4. Crediamo perciò di poter ripetere quanto già scritto il 15 dicembre 2011 da Ennio Abate sul blog Moltinpoesia: « Per me l’opera di Fortini è un falò che ancora brucia. Credo che quelli che ne sentono l’esigenza e l’urgenza possano avvicinarsi, non solo per scaldarsi, ma per rifornirsi di buoni tizzoni con cui illuminare il buio in cui ci siamo venuti a trovare. Ridiscutere […] la sua figura, le sue poesie e le sue prose, permetterebbe di recuperare una potenza di riflessione oggi del tutto mancante nei discorsi che trattano di poesia e letteratura. Lo dovranno fare soprattutto i giovani; e vincendo una tendenza a vedere in Fortini, sì, un maestro, ma quasi esclusivamente un “maestro letterario” che potrebbe giovargli per una carriera professionale, trascurando proprio il Fortini più ingrato e, cioè, il critico della poesia e della letteratura.
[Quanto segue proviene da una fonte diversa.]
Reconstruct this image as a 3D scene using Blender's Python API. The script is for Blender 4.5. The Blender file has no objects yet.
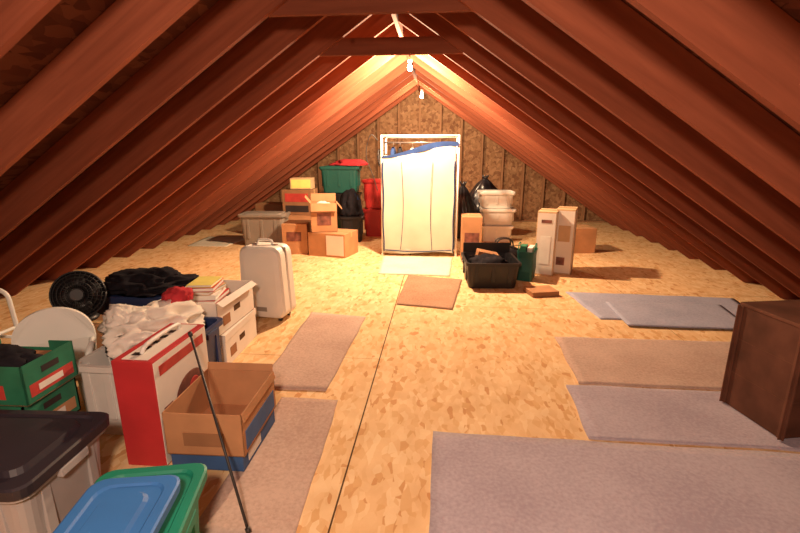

Certamente Fortini va considerato un classico da riusare tenacemente, ma non per inserirsi nei riti postmoderni prevalsi nelle università, nell’editoria e nello stesso Web. Piuttosto per combatterli. (Tutte da rileggere e commentare, ad esempio, sarebbero le due voci Classico e Letteratura nella vecchia Enciclopedia Einaudi). Inoltre pensiamo che questo riuso debba porsi l’obbiettivo di scegliere tra i suoi scritti e delineare, se non un “Fortini per tutti”, un “Fortini per molti”[…] ››.
Varrebbe la pena allora di rileggere gli Atti del convegno del 2004 «Dieci inverni senza Fortini» e, distinguendo contributo per contributo, smontare e rimontare quel volume per scegliere ciò che serve oggi a noi, che abbiamo altri tipi di interlocutori, di possibili destinatari e di problemi. Nel far questo dobbiamo tener conto dei mutamenti avvenuti (che non significa adeguarvisi). Si è avuta una cesura drastica tra l’epoca vissuta da Fortini (e Pasolini) e quella in cui noi ancora viviamo. E in questa che dovremmo imparare a muoverci tra “umanisti” e “scientifici” e scegliere tra le rovine quelle buone e nel nuovo ciò che non si riduce a «vino dei servi».